As Sophie Hainey surmised in the New Yorker, this is not the first time artists have felt the clash of technological change. She argues that the landline gave literature a sense of ‘surprise, suspense and uncertainty’ and that its demise has created a problem for writers everywhere. How do you create tension when information is never withheld, when nobody has to wait for a call? The same is true of the communal spaces at the heart of the romcom – just like the landline, they create unpredictability. There are all manner of people to bump into at an office or a high school and a set of social codes that can be thrillingly contravened.
The smartphone may connect us more than ever, but it also makes life achingly predictable. Potential romantic connections are heavily vetted by algorithms before they even occur in real life. Packages can be tracked, locations shared. We are constantly aware of what is going on elsewhere. The fractured madness of Oscar-winning Everything Everywhere All at Once tapped into this idea beautifully. The romcom’s more linear plot devices of happenstance and fate don’t chime with modern experience in the same way. How can they when the phone in our pocket wants to make us masters of our own destiny?

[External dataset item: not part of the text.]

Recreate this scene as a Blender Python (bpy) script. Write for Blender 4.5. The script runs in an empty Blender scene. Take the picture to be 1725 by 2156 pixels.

Is it any wonder, then, that the makers of today’s romantic comedies are turning increasingly inward for inspiration? Nancy Meyers’s ill-fated romcom apparently centres around two filmmakers falling in and out of love as they make movies alongside each other. Its Hollywood setting betrays a crisis of confidence in the old romcom formulas; unlike offices, schools and kitchens, Hollywood hardly screams relatability. The best romcoms inject the magic of romance into an ordinary place: a bookshop in Notting Hill, the commute to work, listening to the radio in the car, the school prom.
If the romcom is going to make a comeback it must find a way to walk this tightrope between the magical and the ordinary. It must carve out some sort of moral core from the bearpit that is modern dating and work out what it is exactly that today’s audiences aspire to. Chances are it’s more than a glitzy kitchen.